LA CAMPAGNA DEI LABURISTI

Meno netta, come da tradizione, la posizione del Labour Party sulla Brexit. I membri più intransigenti del partito avrebbero voluto che Jeremy Corbyn incentrasse la campagna elettorale sulla permanenza del Regno Unito nell’Unione Europea. Il leader laburista ha però preferito mantenere una linea più neutra al fine di intercettare sia i voti di coloro che sostengono il Remain che quelli dei sostenitori del Leave. Una via di mezzo che prevede un nuovo accordo sulla Brexit (che con ogni probabilità punterà a mantenere un rapporto molto più stretto con la Ue) e un referendum popolare per lasciar decidere ai cittadini se l’intesa va bene oppure no.
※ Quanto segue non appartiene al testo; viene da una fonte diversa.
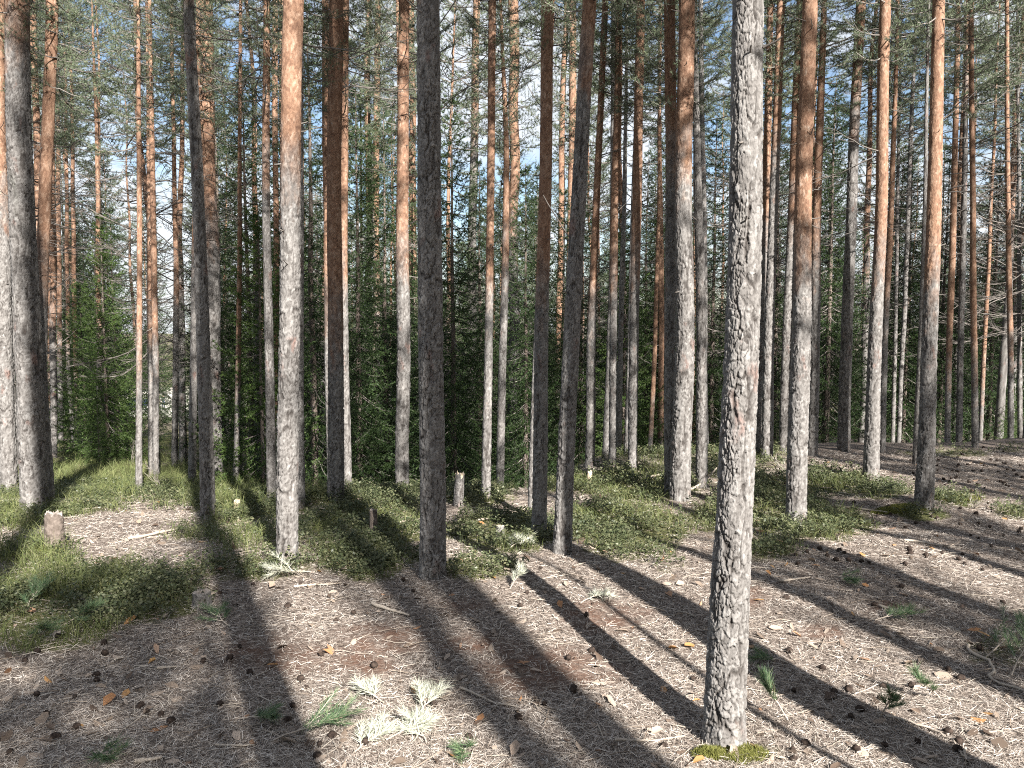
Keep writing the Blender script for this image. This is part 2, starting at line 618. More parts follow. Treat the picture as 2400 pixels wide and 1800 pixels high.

I sondaggi danno i laburisti intorno al 30 per cento, anche se in crescita, mentre solo il 21% dei cittadini ha affermato di avere un’opinione positiva su Corbyn. Con un distacco di 10 punti dai Tories e un risultato tra il 30 e il 35 per cento, il Labor potrebbe ottenere tra i 220 e i 230 seggi.

ELEZIONI UK: GLI ALTRI PARTITI

Lo slogan dei Liberal Democratici non lascia spazio ad equivoci: “Stop Brexit”. Il partito centrista promette di revocare l’articolo 51 (quello che dà il via alla fuoriuscita dall’Unione) e far tornare tutto come era prima. Secondo i sondaggi i LibDem sono intorno al 10% (erano al 20 alle elezioni europee). Il partito potrebbe essere comunque determinante se per formare il Governo ci fosse bisogno di una coalizione. Difficilissima, se non impossibile, un’alleanza coi conservatori. Possibile invece quella coi Laburisti anche se le posizioni dei due partiti appaiono ad oggi molto distanti.

Da non sottovalutare anche lo Scottish National Party (SNP) che per via del sistema elettorale potrebbe avere un’alta rappresentanza parlamentare e che in Scozia ha un bacino elettorale ampio grazie anche al suo favore nei confronti di un referendum sull’indipendenza. A Westminster dovrebbero entrare poi i gallesi di Plaid Cymru, gli irlandesi del Democratic Unionist Party, il partito che ha tenuto in piedi l’attuale legislatura, e gli indipendentisti nordirlandesi dello Sinn Fein.